Since the Houthi-led coup in 2014, the few media outlets who have not been persecuted or targeted by the Houthi rebels and their allies have been forced to close. A lack of funding for journalism and extremely dangerous working conditions for reporters have all made it nearly impossible to get verifiable information out.

For those journalists who stayed behind, a life threatened with sudden disappearances, torture and arbitrary death sentences is a regular experience.

The press is one of the first victims of war
- Adel, Yemen

The New Arab's correspondent, Adel Al-Ahmadi, describes Yemen as one of the worst places in the world to work as a journalist.

Over the last year alone, 300 violations were committed against journalists, media workers and media houses,  according to a recent report by the Yemeni Journalists' Syndicate (YJS). 

Journalists are constantly exposed to threats, attacks, and abduction when they are not the victims of the Saudi-led Arab coalition airstrikes.

The World Press Freedom Index ranked Yemen at 167 out of 180 countries in the 2018 list, dropping down one from last year.

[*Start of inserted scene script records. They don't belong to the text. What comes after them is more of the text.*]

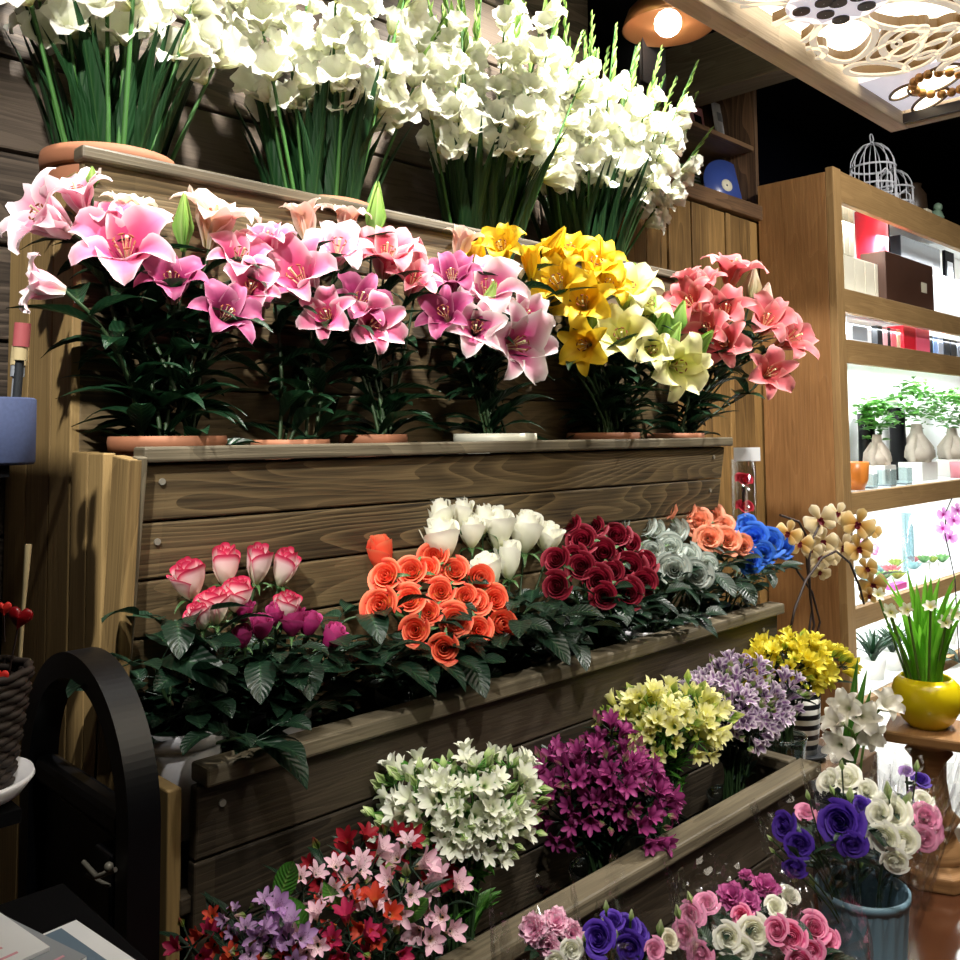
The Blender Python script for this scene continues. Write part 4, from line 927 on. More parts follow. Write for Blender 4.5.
for a in [
 (52, 222, 92, (-.75, .35, .5), LP2, 'pale pink lily with long white tips jutting past the side panel', gA, pA),
 (80, 200, 66, (-.3, .8, .4), LP2, 'small pale pink lily highest at the near end of the tier', gA, pA),
 (126, 256, 104, (-.1, .55, .9), LP1, 'large pink lily facing out below the cream flower at the near end', gA, pA),
 (48, 287, 66, (-1, .2, .15), LP2, 'pink lily seen from the side above the brush tin', gA, pA),
 (128, 212, 52, (.1, .9, .4), LCR, 'small cream lily above the large pink one', gA, pA),
 (172, 288, 74, (-.05, .75, .7), LP3, 'dark magenta lily with pale stamens under the green bud', gA, pA),
 (222, 320, 76, (.35, .5, .8), LP3, 'lowest dark magenta lily over the near pot', gA, pA),
 (214, 228, 86, (.2, .9, .35), LPE, 'tall peach lily standing up beside the tall green bud', gA, pA),
 (238, 262, 70, (.2, .6, .7), LP1, 'mid pink lily between the peach lily and the big centre pink lily', gA, pA),
 (250, 290, 60, (.1, .3, .9), LP1, 'pink lily partly hidden above the lowest magenta lily', gA, pA),
 (105, 222, 48, (-.2, .8, .4), LP1, 'pink lily half hidden behind the large pink one', gA, pA),
 (346, 222, 46, (.1, 1, .3), LPE, 'small striped peach lily under the second gladiolus pot', gB, pC),
 (303, 284, 92, (-.45, .55, .8), LP1, 'big pink lily in the middle cluster opening towards the near end', gB, pB),
 (338, 252, 68, (.1, .6, .8), LP2, 'pale pink lily in the middle of the central cluster', gB, pB),
 (358, 305, 66, (.3, .5, .8), LP3, 'magenta lily with hanging pale tips in the central cluster', gB, pC),
 (328, 318, 60, (-.2, .2, .9), LP1, 'pink lily hanging low in the central cluster', gB, pB),
 (386, 262, 74, (.15, .8, .6), LRO, 'rose red star lily beside the tall green bud', gB, pC),
 (372, 325, 62, (.4, .1, .9), LP1, 'lowest pink lily with curled tips in the central cluster', gB, pC),
 (412, 284, 58, (.3, .6, .6), LRO, 'rose red lily opening next to the red bud', gB, pC),
 (268, 246, 58, (-.1, .8, .5), LP1, 'pink lily behind the big pink one of the central cluster', gB, pB),
 (446, 316, 60, (-.2, .3, .8), LP3, 'dark magenta lily at the start of the white edged cluster', gC, pD),
 (452, 282, 58, (.0, .7, .7), LP3, 'magenta lily just under the tall peach trumpet', gC, pD),
 (487, 296, 80, (.15, .6, .8), LWP, 'white edged pink lily behind the leaning green bud', gC, pD),
 (512, 346, 84, (.6, .05, .8), LWP, 'white edged pink lily drooping lowest towards the yellow lilies', gC, pD),
 (522, 320, 62, (.5, .35, .8), LWP, 'frilled white edged pink lily nearest the yellow lilies', gC, pD),
 (476, 330, 62, (.1, .2, .9), LWP, 'white edged pink lily half hidden in the middle of its cluster', gC, pD),
 (503, 251, 52, (-.2, .6, .8), LY, 'yellow lily facing out below the third gladiolus pot', gD, pE),
 (478, 256, 42, (-.5, .7, .4), LY, 'small yellow lily behind the peach trumpet', gD, pE),
 (560, 287, 66, (-.3, .5, .9), LY, 'large yellow lily facing out in the centre of the yellow cluster', gD, pE),
 (568, 258, 58, (.1, .8, .5), LY, 'yellow lily high in the yellow cluster', gD, pE),
 (593, 270, 62, (.3, .6, .7), LY, 'yellow lily next to the pale yellow ones, high up', gD, pE),
 (604, 288, 50, (.5, .4, .7), LY, 'yellow lily overlapping the pale yellow cluster', gD, pE),
 (584, 305, 62, (-.1, .2, .9), LY, 'yellow lily under the large yellow one', gD, pE),
 (586, 345, 58, (-.3, -.1, .9), LY, 'lowest yellow lily hanging alone', gD, pE),
 (628, 296, 66, (.1, .7, .6), LPY, 'pale yellow lily highest of the pale ones', gD, pE),
 (622, 340, 66, (-.1, .4, .9), LPY, 'large pale yellow lily facing out below the others', gD, pE),
 (651, 352, 44, (.2, .2, .9), LPY, 'small pale yellow lily between two larger pale ones', gD, pE),
 (674, 366, 66, (.5, -.1, .8), LPY, 'pale yellow lily drooping towards the salmon lilies', gD, pE),
 (645, 310, 52, (.4, .6, .5), LPY, 'pale yellow lily under the green buds', gD, pE),
 (732, 274, 62, (.25, .95, .3), LSA, 'salmon lily standing highest like a star', gE, pF),
 (692, 305, 54, (-.4, .4, .8), LSA, 'salmon lily on the side towards the pale yellow ones', gE, pF),
 (725, 314, 56, (.0, .5, .9), LSA, 'salmon lily in the middle of its cluster', gE, pF),
 (725, 344, 52, (-.1, .1, .9), LSA, 'salmon lily with orange throat below the middle one', gE, pF),
 (765, 324, 56, (.3, .5, .7), LSA, 'salmon lily facing the cabinet side panel', gE, pF),
 (788, 340, 60, (.75, .35, .6), LSA, 'salmon lily farthest out against the cabinet panel', gE, pF),
 (768, 374, 54, (.4, .2, .9), LSA, 'lowest salmon lily with orange throat', gE, pF),
 (706, 286, 40, (-.1, .7, .6), LSA, 'small dark salmon lily behind the others', gE, pF),
 (708, 330, 46, (-.2, .3, .9), LSA, 'salmon lily low beside the pale yellow buds', gE, pF),
]: lily(*a, lm=LFL)
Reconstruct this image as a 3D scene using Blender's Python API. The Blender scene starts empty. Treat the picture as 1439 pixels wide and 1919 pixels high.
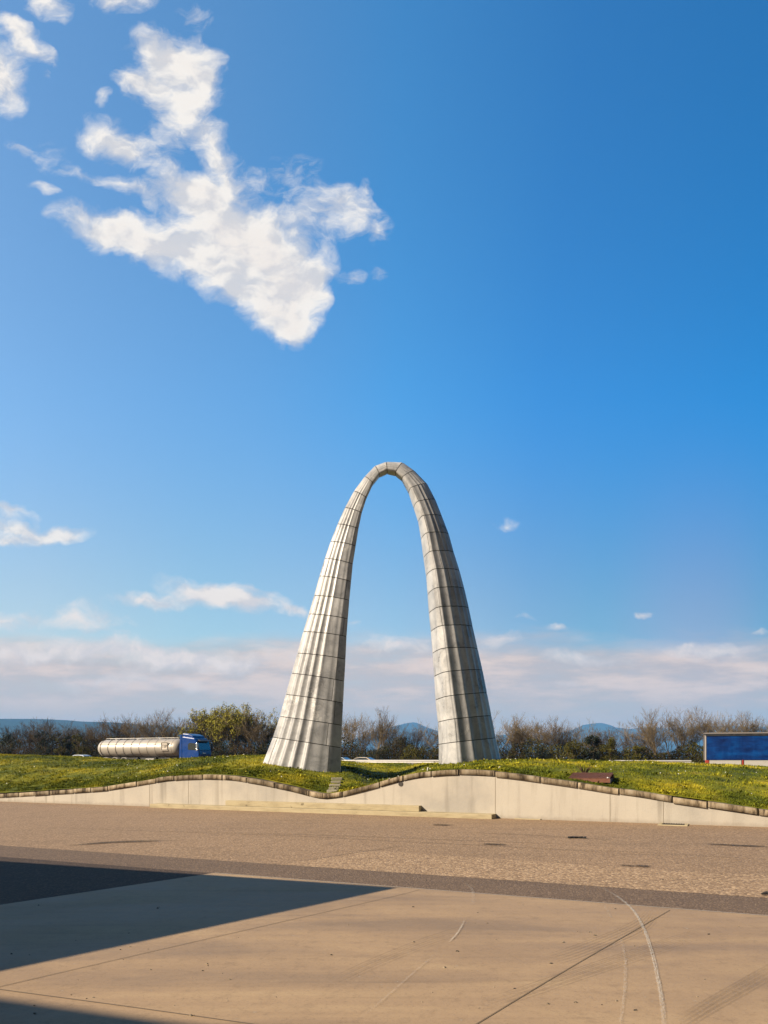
import bpy, math, random
import numpy as np
from mathutils import Vector, Matrix, noise as mnoise

R = math.radians
random.seed(11)
rng = np.random.default_rng(7)
scene = bpy.context.scene
COL = scene.collection

# ------------------------------------------------------------------ survey of the place
F, HX, HY, EYE = 1440.0, 719.5, 1420.0, 1.6          # focal length (px), horizon, eye height


def at(px, py, d):
    return Vector(((px - HX) / F * d, d, EYE - (py - HY) / F * d))


def gnd(px, py):
    d = F * EYE / (py - HY)
    return Vector(((px - HX) / F * d, d, 0.0))


def ss(a, b, x):
    t = min(1.0, max(0.0, (x - a) / (b - a)))
    return t * t * (3 - 2 * t)


SUN_EL, SUN_A = R(31), R(22)
LIGHT = Vector((math.cos(SUN_A) * math.cos(SUN_EL), math.sin(SUN_A) * math.cos(SUN_EL), -math.sin(SUN_EL)))

# ------------------------------------------------------------------ object helpers


def tag(o, label=None, cat=None, group=None, kind=None):
    if label:
        o['label'] = label
    if cat:
        o['category'] = cat
    if group:
        o['group'] = group
    if kind:
        o['kind'] = kind
    return o


def empty(name, loc=(0, 0, 0), rz=0.0):
    o = bpy.data.objects.new(name, None)
    o.empty_display_size = 0.3
    o.location = loc
    o.rotation_euler = (0, 0, rz)
    COL.objects.link(o)
    return o


def children(o):
    return [c for c in bpy.data.objects if c.parent is o]


def copy_tree(o, parent=None):
    c = o.copy()
    COL.objects.link(c)
    if parent is not None:
        c.parent = parent
    for ch in children(o):
        copy_tree(ch, c)
    return c


class MB:
    """collects shapes into one mesh"""

    def __init__(s):
        s.v, s.f = [], []

    def add(s, verts, faces):
        n = len(s.v)
        s.v += [tuple(p) for p in verts]
        s.f += [tuple(i + n for i in f) for f in faces]

    def box(s, c, size, rot=None):
        hx, hy, hz = size[0] / 2, size[1] / 2, size[2] / 2
        vs = [Vector((x, y, z)) for x in (-hx, hx) for y in (-hy, hy) for z in (-hz, hz)]
        if rot is not None:
            vs = [rot @ p for p in vs]
        c = Vector(c)
        s.add([p + c for p in vs], [(0, 1, 3, 2), (4, 6, 7, 5), (0, 4, 5, 1), (2, 3, 7, 6), (0, 2, 6, 4), (1, 5, 7, 3)])

    def prism(s, poly, y0, y1, axis='y', taper=1.0):
        """polygon of (a, b) pairs extruded; axis 'y': (x,z) polygon along y ; 'z': (x,y) polygon along z"""
        n = len(poly)
        if axis == 'y':
            A = [(a, y0, b) for a, b in poly]
            B = [(a, y1, b) for a, b in poly]
        elif axis == 'x':
            A = [(y0, a, b) for a, b in poly]
            B = [(y1, a, b) for a, b in poly]
        else:
            A = [(a, b, y0) for a, b in poly]
            B = [(a, b, y1) for a, b in poly]
        fs = [tuple(range(n))[::-1], tuple(range(n, 2 * n))]
        fs += [(i, (i + 1) % n, n + (i + 1) % n, n + i) for i in range(n)]
        s.add(A + B, fs)

    def tube(s, pts, rads, n=6, cap=True):
        pts = [Vector(p) for p in pts]
        rings = []
        for i, p in enumerate(pts):
            d = (pts[min(i + 1, len(pts) - 1)] - pts[max(i - 1, 0)]).normalized()
            u = d.cross(Vector((0, 0, 1)) if abs(d.z) < 0.9 else Vector((1, 0, 0))).normalized()
            w = d.cross(u)
            r = rads[i] if hasattr(rads, '__len__') else rads
            rings.append([p + (u * math.cos(2 * math.pi * k / n) + w * math.sin(2 * math.pi * k / n)) * r for k in range(n)])
        vs = [p for ring in rings for p in ring]
        fs = []
        for i in range(len(pts) - 1):
            for k in range(n):
                fs.append((i * n + k, i * n + (k + 1) % n, (i + 1) * n + (k + 1) % n, (i + 1) * n + k))
        if cap:
            fs.append(tuple(range(n))[::-1])
            fs.append(tuple((len(pts) - 1) * n + k for k in range(n)))
        s.add(vs, fs)

    def lathe(s, prof, axis='x', n=32, c=(0, 0, 0), sy=1.0):
        """profile of (position along axis, radius)"""
        vs, fs = [], []
        for a, r in prof:
            for k in range(n):
                t = 2 * math.pi * k / n
                p, q = r * math.cos(t) * sy, r * math.sin(t)
                if axis == 'x':
                    vs.append((c[0] + a, c[1] + p, c[2] + q))
                elif axis == 'y':
                    vs.append((c[0] + p, c[1] + a, c[2] + q))
                else:
                    vs.append((c[0] + p, c[1] + q, c[2] + a))
        for i in range(len(prof) - 1):
            for k in range(n):
                fs.append((i * n + k, i * n + (k + 1) % n, (i + 1) * n + (k + 1) % n, (i + 1) * n + k))
        if prof[0][1] > 1e-4:
            fs.append(tuple(range(n))[::-1])
        if prof[-1][1] > 1e-4:
            fs.append(tuple((len(prof) - 1) * n + k for k in range(n)))
        s.add(vs, fs)

    def build(s, name, mat, parent=None, smooth=False, bevel=0.0, loc=None):
        me = bpy.data.meshes.new(name)
        me.from_pydata(s.v, [], s.f)
        me.validate()
        me.update()
        o = bpy.data.objects.new(name, me)
        COL.objects.link(o)
        if mat:
            me.materials.append(mat)
        if smooth:
            me.shade_smooth()
        if bevel:
            m = o.modifiers.new('bevel', 'BEVEL')
            m.width = bevel
            m.segments = 2
            m.limit_method = 'ANGLE'
            m.angle_limit = R(35)
        if parent is not None:
            o.parent = parent
        if loc is not None:
            o.location = loc
        return o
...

But as events continue to escalate in Yemen, especially since the death of former president Ali Abdullah Saleh, killed at the hands of the Houthis, and with his nephew now looking to form an alliance with the Arab coalition in "revenge" tactics, the war in the country is only but intensifying and this means an even more dangerous situation for journalists and media workers. 

Such an unsafe environment has forced several private media outlets to shut down or relocate their offices. In the main cities either in Yemen's south or north, no independent media establishment can work without any fear from or pressure by the dominating authorities or militias. But many journalists still vow to continue their work despite the formidable challenges on their way.